As already indicated above, we are unable to find any difference between appeal and revision so as to make the decision in case of declarations made under the KVSS in pending appeals inapplicable to the declarations made under the same scheme in revision applications which were also similarly belated as the appeals were. As per the decision of the Hon’ble Supreme Court in Shankar Ramchandra Abhyankar vs. Krishnaji Dattatraya Bapat AIR 1970 SC 1, appeals and revisions are part of the same appellate jurisdiction that the higher forum exercises for examining the legality of the orders passed by the subordinate Courts or fora. While, therefore, we agree with Mr. Naik that acceptance of the petitioner’s declarations under the KVSS in appeals cannot clinch the issue in favour of the petitioner on the question of object and interpretation of the statutory provisions of the KVS Scheme, when this Court has found that the object and interpretation of the scheme canvassed by the assessee is more plausible than the one canvassed by the Revenue, the acceptance of the declarations filed by this very assessee under the same scheme in belated appeals filed after the date of commencement of the scheme can certainly tilt the matter in favour of the assessee in the sense that the Revenue had itself accepted the interpretation canvassed by the petitioner in case of declarations in belated appeals and, therefore, the same interpretation would govern acceptance of declarations under the same scheme in belated revision applications as well. Even while holding in favour of the petitioner-assessee that the Designated Authority was required to accept the petitioner’s declarations under the KVSS in the pending revision applications, even though belatedly filed, we find that since the assessee retained the amounts otherwise payable under the KVSS, the assessee must be held liable to pay interest on the amounts payable by the assessee under the KVSS. The rate of interest for this purpose would obviously be the rate of interest which the assessee would have been liable to pay under the provisions of the IT/WT Act, as the case may be, if the liability of the assessee to pay the amounts in question under the relevant Acts arose on 9th March, 1999, that is, the 30th day after the passing of the order of the Designated Authority as contemplated by sub-s. (2) of s. 90 of the Finance (No. 2) Act, 1998.
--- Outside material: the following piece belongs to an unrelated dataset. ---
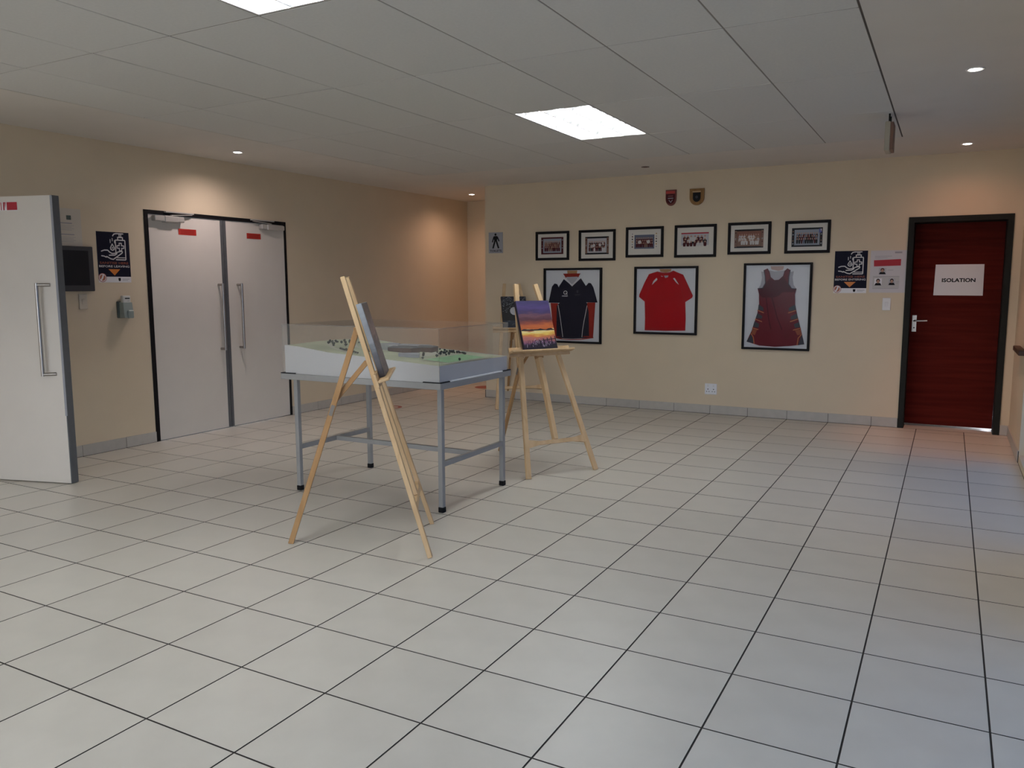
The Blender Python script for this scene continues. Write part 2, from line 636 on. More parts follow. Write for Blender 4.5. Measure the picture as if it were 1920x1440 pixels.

We accordingly held that the petitioner is entitled to a writ of mandamus directing the respondent-Designated Authority to accept the petitioner’s declarations under the Kar Vivad Samadhan scheme [as contained in the Finance (No. 2) Act, 1998] which declarations were in respect of the “tax arrears” under the IT Act and the WT Act determined prior to 31st March, 1998, and in respect of which the petitioner’s revision applications were pending as on the date of the declarations made before 31st Jan., 1999, which was the extended time-limit for making declarations under s. 88 of the aforesaid Act.
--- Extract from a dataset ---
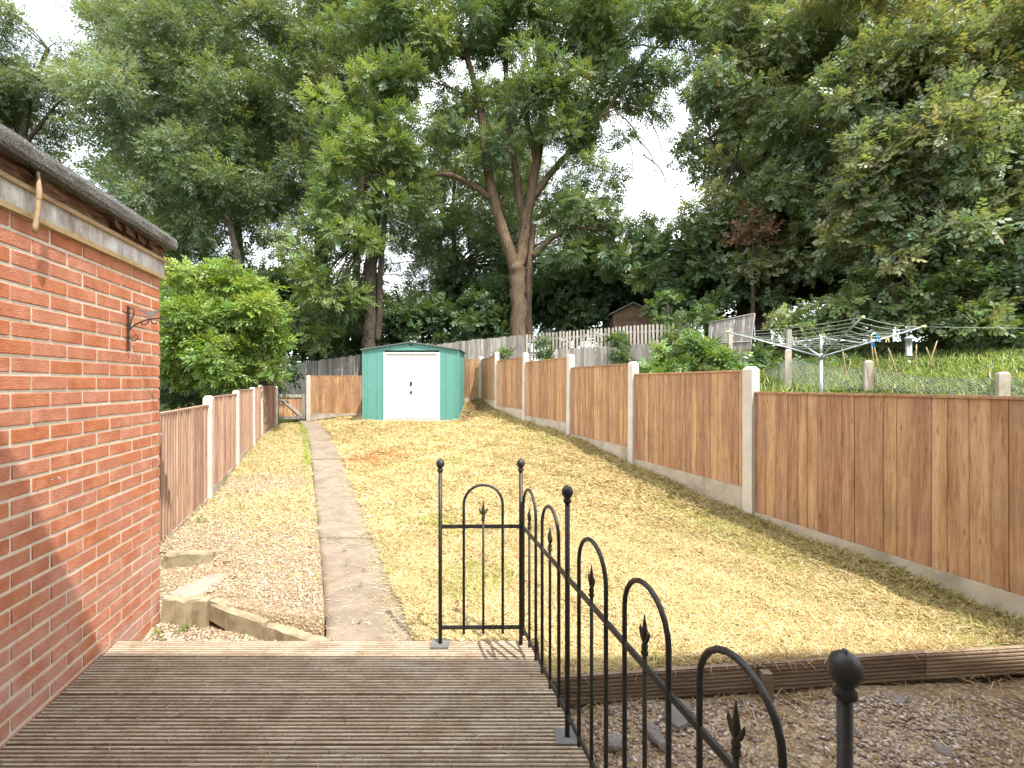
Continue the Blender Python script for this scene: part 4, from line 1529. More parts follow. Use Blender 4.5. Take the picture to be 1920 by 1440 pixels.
# ------------------------------------------------------------------ neighbour's things on the right
ac = Vector((4.43, 6.5, 0))
ag = gzf(ac.x, ac.y)
air = thing('rotary_airer', 'galvanised rotary washing line standing behind the right fence', 'washing line', (ac.x, ac.y, ag))
MB().tube([(0, 0, -0.1), (0, 0, 1.86 - ag)], 0.024, 10).build('pole', 'galv', air)
MB().tube([(0, 0, 1.80 - ag), (0, 0, 2.16 - ag)], 0.018, 10).build('inner_pole', 'galv', air)
MB().lathe((0, 0, 1.83 - ag), [(0.026, 0), (0.042, 0.01), (0.042, 0.06), (0.026, 0.075)], 10).build('hub', 'galv', air)
tips = []
for k in range(4):
    a = math.radians(-15 + 90 * k)
    d = Vector((math.cos(a), math.sin(a), 0))
    tip = d * 1.22 + UP * (2.25 - ag)
    tips.append(tip)
    o = MB().tube([d * 0.03 + UP * (1.87 - ag), tip], 0.0125, 8).build('arm', 'galv', air)
    MB().tube([tip - d * 0.02, tip + d * 0.03 + UP * 0.006], 0.018, 8).build('end_cap', 'yellowpeg', o)
    mid = d * 0.55 + UP * (1.87 - ag + 0.38 * 0.45)
    MB().tube([UP * (2.13 - ag), mid], 0.008, 6).build('strut', 'galv', air)
m = MB()
for q in range(7):
    f = 1.0 - q * 0.10
    for k in range(4):
        a = tips[k] * 1.0
        hub = UP * (1.87 - ag)
        p0, p1 = hub.lerp(tips[k], f), hub.lerp(tips[(k + 1) % 4], f)
        md = (p0 + p1) / 2 - UP * (0.025 + 0.02 * rnd.random())
        m.tube([p0, (p0 * 0.5 + md * 0.5) - UP * 0.006, md, (p1 * 0.5 + md * 0.5) - UP * 0.006, p1], 0.0034, 4, False)
m.build('washing_line', 'line', air)
tipR = tips[0] + Vector((ac.x, ac.y, ag))
m = MB()
m.tube([tipR, P(1800, 614, 6.0), P(1960, 616, 5.8), P(2300, 612, 5.6)], 0.003, 4)
tag(m.build('clothes_line', 'line'), 'thin clothes line running right from the rotary washing line tip', 'clothes line')
fd = thing('wind_chime', 'small tubular wind chime hanging below the right arm of the rotary line', 'wind chime', P(1704, 640, 6.15))  # wind chime, built as a simple capped tube with a clapper
MB().tube([(0, 0, 0.21), (0, 0, 0.06)], 0.0025, 4).build('hanger', 'wire', fd)
MB().lathe((0, 0, -0.20), [(0.045, 0.0), (0.045, 0.012), (0.035, 0.016), (0.035, 0.22), (0.055, 0.235), (0.05, 0.25), (0.012, 0.27)], 12).build('tube', 'galv', fd)
MB().tube([(0.0, 0, -0.20), (0.0, 0, -0.30)], [0.004, 0.004], 5).build('stem', 'wire', fd)
MB().lathe((0, 0, -0.30), [(0.012, 0), (0.022, 0.01), (0.02, 0.03), (0.008, 0.04)], 8).build('clapper', 'yellowpeg', fd)


def peg(px, py, Y, mat, label):
    p = P(px, py, Y)
    m = MB()
    for s_ in (-1, 1):
        m.box((s_ * 0.012, 0, -0.03), (0.012, 0.012, 0.085), (Vector((1, 0, 0.25 * s_)).normalized(), Vector((0, 1, 0)), Vector((-0.25 * s_, 0, 1)).normalized()))
    o = m.build('clothes_peg', mat)
    o.location = p
    tag(o, label, 'peg', 'pegs left on the washing line')


peg(1646, 629, 6.25, 'bluepeg', 'blue clothes peg on the washing line, upper of the two blue ones')
peg(1637, 642, 6.3, 'bluepeg', 'blue clothes peg on the washing line, lower of the two blue ones')
peg(1664, 632, 6.22, 'yellowpeg', 'cream clothes peg just right of the blue ones')

mesh_posts = [((9.0), 1478, 655, 728), (7.4, 1628, 676, 740), (5.9, 1880, 697, 752), (4.6, 2300, 712, 780)]
mf = thing('mesh_fence', 'low chain link fence on stubby concrete posts in the neighbouring garden', 'fence', P(1478, 728, 9.0))
mo = mf.location.copy()
prev = None
tops_m = []
for Y, px, pt, pb in mesh_posts:
    b = P(px, pb, Y)
    t_ = P(px, pt, Y)
    m = post_mesh(t_.z - b.z, 0.11, 0.11)
    o = m.build('post', 'gboard', mf)
    o.location = b - mo
    o.rotation_euler = (0, rnd.uniform(-0.03, 0.03), 1.1)
    tops_m.append((b, t_))
tops_m.insert(0, (P(1425, 718, 10.8), P(1425, 690, 10.8)))
for (b0, t0), (b1, t1) in zip(tops_m[:-1], tops_m[1:]):
    m = MB()
    L = (b1 - b0).length
    n = int(L / 0.06)
    h0, h1 = (t0.z - b0.z) * 0.8, (t1.z - b1.z) * 0.8
    sag = lambda u: -0.08 * math.sin(math.pi * u)
    nz = 7
    for k in range(-nz, n):
        for s_ in (1, -1):
            pts = []
            for q in (0, nz):
                kk = k + q if s_ > 0 else k + nz - q
                u = kk / n
                z = q / nz
                if u < 0:
                    z = z + (0 - u) * n / nz * (1 if s_ > 0 else 0)
                    u = 0
                u = min(max(u, 0), 1)
                bb = b0.lerp(b1, u)
                pts.append(bb + UP * ((h0 + (h1 - h0) * u + sag(u)) * min(z, 1)))
            if (pts[0] - pts[1]).length > 0.05:
                m.tube([p - mo for p in pts], 0.0032, 3, False)
    m.tube([b0.lerp(b1, u / 6) + UP * ((h0 + (h1 - h0) * u / 6) + sag(u / 6)) - mo for u in range(7)], 0.003, 4)
    m.build('wire_mesh', 'wire', mf)
for px, pt, pb, Y, lab in ((1479, 618, 715, 9.4, 'thin pale timber post standing behind the rotary line'), (1369, 617, 700, 10.6, 'thin pale timber stake in front of the leaning panel')):
    b, t_ = P(px, pb, Y), P(px, pt, Y)
    m = MB().box((0, 0, (t_.z - b.z) / 2 - 0.1), (0.085, 0.06, t_.z - b.z + 0.2))
    o = m.build('timber_post', 'pale_wood')
    o.location = b
    tag(o, lab, 'post')

# small dark sheds among the trees
def old_shed(px0, px1, py_eave, py_ridge, Y, label):
    a, b = P(px0, py_eave, Y), P(px1, py_eave, Y)
    c = (a + b) / 2
    zg = gzf(c.x, Y)
    sh = thing('old_shed', label, 'shed', (c.x, Y, zg))
    w2, h = (b.x - a.x) / 2, a.z - zg
    ri = P(0, py_ridge, Y).z - a.z
    n = max(5, int(h / 0.16))
    for k in range(n):
        z0, z1 = h * k / n, h * (k + 1) / n
        MB().box((0, 0, (z0 + z1) / 2), (2 * w2, 0.03 + 0.01 * (k % 2), z1 - z0 - 0.006)).build('board', 'shed_brown', sh)
    MB().prism([(-w2, 0, h), (w2, 0, h), (0, 0, h + ri)], (0, 0.03, 0)).build('gable', 'shed_brown', sh)
    for s_ in (-1, 1):
        MB().box((s_ * (w2 - 0.03), -0.02, h / 2), (0.07, 0.03, h)).build('corner_post', 'shed_brown', sh)
        MB().box((s_ * w2, 1.0, h / 2), (0.03, 2.0, h)).build('side_wall', 'shed_brown', sh)
        e, r0 = Vector((s_ * (w2 + 0.15), 0, h - 0.06)), Vector((0, 0, h + ri + 0.02))
        q = [e + Vector((0, -0.15, 0)), r0 + Vector((0, -0.15, 0)), r0 + Vector((0, 2.1, 0)), e + Vector((0, 2.1, 0))]
        MB().hexa(q, [v + UP * 0.04 for v in q]).build('roof', 'felt', sh)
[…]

We accordingly direct the respondent-Designated Authority to send, within sixty days from today, the orders under sub-s. (1) of s. 90 of the Finance (No. 2) Act, 1998, to the petitioner determining the amounts of tax arrears (tax, penalty and/or interest) payable under the Kar Vivad Samadhan scheme as contained in the Finance (No. 2) Act,1998, along with interest payable by the petitioner on the amounts as ascertained under the KVSS at the rate/s applicable to the outstanding dues payable by the assessee under the Provisions of the IT Act, 1961/WT Act, 1957, as the case may be, for the period from 9th March, 1999, to 9th Sept., 2002, and also requiring the petitioner to pay interest at the same rate for the period from 10th Sept., 2002, till the date of payment.

Rule is made absolute to the aforesaid extent only with no order as to costs.